===== EXCERPTED DATA

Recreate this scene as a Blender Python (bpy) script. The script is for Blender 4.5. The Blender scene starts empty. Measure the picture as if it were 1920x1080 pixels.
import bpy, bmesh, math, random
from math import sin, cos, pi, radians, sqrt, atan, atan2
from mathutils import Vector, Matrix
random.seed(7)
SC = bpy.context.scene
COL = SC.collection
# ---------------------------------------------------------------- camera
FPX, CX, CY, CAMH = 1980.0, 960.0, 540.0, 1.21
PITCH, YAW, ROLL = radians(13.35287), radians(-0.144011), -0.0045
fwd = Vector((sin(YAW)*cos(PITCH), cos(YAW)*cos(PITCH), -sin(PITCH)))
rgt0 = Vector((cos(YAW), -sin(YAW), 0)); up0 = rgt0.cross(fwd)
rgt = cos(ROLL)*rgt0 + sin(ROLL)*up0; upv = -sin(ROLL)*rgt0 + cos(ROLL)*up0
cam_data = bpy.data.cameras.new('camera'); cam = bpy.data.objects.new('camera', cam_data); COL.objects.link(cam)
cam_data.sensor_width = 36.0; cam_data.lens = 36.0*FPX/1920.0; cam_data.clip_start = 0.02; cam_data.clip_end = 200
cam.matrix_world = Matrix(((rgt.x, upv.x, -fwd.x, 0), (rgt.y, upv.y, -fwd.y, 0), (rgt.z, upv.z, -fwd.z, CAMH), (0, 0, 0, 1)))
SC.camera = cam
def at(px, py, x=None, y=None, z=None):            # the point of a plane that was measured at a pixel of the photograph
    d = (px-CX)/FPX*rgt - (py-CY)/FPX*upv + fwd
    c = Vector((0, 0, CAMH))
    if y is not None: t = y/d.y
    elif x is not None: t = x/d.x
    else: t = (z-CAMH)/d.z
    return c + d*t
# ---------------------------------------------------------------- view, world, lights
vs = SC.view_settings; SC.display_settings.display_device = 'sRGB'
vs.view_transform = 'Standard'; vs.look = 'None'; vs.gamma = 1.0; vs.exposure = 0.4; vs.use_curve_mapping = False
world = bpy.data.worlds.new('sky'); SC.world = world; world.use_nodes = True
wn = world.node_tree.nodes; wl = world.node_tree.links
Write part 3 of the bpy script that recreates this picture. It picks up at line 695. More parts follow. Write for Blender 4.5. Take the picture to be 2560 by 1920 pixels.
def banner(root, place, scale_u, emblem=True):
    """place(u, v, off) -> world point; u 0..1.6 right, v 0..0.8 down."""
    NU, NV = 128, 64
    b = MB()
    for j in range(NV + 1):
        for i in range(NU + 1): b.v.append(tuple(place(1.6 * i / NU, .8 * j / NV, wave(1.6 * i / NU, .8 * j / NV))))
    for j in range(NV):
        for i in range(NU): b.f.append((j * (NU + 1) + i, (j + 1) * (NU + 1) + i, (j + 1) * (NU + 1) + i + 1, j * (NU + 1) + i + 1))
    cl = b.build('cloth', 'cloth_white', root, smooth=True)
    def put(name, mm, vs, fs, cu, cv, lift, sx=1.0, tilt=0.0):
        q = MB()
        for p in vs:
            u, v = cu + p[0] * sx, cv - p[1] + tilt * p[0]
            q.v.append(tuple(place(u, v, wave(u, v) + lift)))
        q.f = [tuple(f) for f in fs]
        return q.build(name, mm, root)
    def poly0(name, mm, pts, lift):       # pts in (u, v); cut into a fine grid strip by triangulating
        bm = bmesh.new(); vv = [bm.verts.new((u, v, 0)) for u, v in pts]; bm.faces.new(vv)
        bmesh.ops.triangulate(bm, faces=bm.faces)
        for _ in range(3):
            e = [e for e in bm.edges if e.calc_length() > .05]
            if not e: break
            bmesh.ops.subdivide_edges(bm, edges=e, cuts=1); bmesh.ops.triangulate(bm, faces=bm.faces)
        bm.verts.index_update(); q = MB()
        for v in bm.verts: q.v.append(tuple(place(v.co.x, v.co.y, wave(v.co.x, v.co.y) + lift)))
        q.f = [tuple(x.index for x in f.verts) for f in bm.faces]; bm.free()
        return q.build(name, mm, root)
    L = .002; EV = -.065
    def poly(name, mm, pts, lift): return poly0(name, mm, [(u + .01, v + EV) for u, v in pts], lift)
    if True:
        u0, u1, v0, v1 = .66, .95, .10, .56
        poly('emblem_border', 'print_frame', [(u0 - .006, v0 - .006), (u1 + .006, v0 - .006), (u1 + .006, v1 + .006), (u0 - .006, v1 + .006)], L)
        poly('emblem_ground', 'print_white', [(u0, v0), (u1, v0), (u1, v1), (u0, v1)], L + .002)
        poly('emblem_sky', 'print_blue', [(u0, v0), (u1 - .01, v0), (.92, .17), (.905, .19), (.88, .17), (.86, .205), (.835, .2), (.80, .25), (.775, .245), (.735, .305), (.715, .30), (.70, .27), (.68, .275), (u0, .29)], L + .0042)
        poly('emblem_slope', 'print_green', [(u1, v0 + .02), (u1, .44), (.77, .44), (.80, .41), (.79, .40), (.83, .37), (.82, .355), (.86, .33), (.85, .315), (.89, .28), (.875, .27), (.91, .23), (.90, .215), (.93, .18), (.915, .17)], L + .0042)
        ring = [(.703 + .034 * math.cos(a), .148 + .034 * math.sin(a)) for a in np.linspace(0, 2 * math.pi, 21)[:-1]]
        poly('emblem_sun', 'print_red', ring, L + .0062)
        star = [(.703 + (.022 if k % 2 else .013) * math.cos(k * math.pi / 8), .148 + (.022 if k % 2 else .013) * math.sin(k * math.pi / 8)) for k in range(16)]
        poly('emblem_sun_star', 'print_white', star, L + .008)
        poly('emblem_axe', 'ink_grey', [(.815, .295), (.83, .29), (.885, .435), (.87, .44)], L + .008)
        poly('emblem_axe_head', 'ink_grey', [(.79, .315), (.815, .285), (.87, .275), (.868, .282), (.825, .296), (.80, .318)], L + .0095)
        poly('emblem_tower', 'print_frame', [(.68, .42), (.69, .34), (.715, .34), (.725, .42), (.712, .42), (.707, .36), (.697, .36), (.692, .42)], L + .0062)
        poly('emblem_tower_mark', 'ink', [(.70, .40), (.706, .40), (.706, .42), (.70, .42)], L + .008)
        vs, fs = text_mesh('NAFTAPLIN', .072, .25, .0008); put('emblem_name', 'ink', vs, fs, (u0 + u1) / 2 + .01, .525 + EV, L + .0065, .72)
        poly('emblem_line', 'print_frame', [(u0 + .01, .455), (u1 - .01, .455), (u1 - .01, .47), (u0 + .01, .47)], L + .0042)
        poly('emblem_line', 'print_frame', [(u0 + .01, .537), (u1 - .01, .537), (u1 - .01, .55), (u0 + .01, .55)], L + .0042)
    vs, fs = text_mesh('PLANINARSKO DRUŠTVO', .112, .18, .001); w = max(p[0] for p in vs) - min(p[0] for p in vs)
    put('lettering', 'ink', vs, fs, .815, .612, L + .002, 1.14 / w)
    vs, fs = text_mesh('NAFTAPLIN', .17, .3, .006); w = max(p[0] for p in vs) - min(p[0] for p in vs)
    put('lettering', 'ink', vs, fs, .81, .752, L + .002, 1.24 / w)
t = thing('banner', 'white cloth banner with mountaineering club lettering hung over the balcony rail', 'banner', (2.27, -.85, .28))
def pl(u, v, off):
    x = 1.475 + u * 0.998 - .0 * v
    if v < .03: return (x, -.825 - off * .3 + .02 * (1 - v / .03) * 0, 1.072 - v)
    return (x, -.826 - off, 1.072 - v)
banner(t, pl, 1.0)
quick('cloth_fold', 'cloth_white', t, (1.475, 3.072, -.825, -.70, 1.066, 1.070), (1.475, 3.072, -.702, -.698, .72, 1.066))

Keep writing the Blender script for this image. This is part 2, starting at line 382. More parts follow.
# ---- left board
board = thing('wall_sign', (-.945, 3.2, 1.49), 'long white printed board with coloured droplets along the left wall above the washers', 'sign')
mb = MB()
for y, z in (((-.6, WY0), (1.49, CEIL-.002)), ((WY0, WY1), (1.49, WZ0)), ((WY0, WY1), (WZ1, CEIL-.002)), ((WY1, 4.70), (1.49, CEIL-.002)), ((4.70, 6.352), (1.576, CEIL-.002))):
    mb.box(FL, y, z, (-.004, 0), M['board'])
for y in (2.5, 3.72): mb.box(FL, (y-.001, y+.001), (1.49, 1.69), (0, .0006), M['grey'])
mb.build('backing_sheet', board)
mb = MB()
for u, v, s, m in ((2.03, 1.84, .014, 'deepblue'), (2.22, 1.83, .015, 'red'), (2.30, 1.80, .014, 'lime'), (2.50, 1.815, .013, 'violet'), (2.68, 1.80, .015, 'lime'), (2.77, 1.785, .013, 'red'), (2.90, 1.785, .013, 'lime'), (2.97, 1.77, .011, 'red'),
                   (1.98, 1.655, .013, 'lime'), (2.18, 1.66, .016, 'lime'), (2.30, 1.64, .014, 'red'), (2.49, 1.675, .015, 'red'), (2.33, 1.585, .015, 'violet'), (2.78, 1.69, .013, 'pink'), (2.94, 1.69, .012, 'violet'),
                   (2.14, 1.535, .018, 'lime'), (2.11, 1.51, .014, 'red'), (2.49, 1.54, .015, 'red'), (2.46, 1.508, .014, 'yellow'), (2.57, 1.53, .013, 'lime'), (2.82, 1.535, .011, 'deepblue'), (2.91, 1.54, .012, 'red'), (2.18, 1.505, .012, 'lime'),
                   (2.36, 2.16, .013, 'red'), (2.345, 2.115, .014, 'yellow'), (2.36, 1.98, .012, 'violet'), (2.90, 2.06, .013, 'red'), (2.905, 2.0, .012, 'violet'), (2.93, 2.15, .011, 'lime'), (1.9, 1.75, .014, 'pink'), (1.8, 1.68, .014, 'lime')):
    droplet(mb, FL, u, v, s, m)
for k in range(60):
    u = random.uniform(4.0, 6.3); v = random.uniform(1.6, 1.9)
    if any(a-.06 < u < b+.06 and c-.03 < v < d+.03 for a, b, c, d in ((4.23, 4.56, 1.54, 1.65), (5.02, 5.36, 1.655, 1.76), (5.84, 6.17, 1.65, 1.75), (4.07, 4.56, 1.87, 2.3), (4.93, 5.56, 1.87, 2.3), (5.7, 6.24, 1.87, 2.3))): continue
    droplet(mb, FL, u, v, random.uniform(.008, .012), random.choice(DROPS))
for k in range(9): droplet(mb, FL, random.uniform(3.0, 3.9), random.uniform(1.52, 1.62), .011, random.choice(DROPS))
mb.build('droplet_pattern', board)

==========

> SHORT PROBLEM
Filter out all lines lacking the word "scene" and copy the rest.

> SOLUTION FOR THIS PROBLEM
Recreate this scene as a Blender Python (bpy) script. The script is for Blender 4.5. The Blender scene starts empty. Measure the picture as if it were 1920x1080 pixels.
SC = bpy.context.scene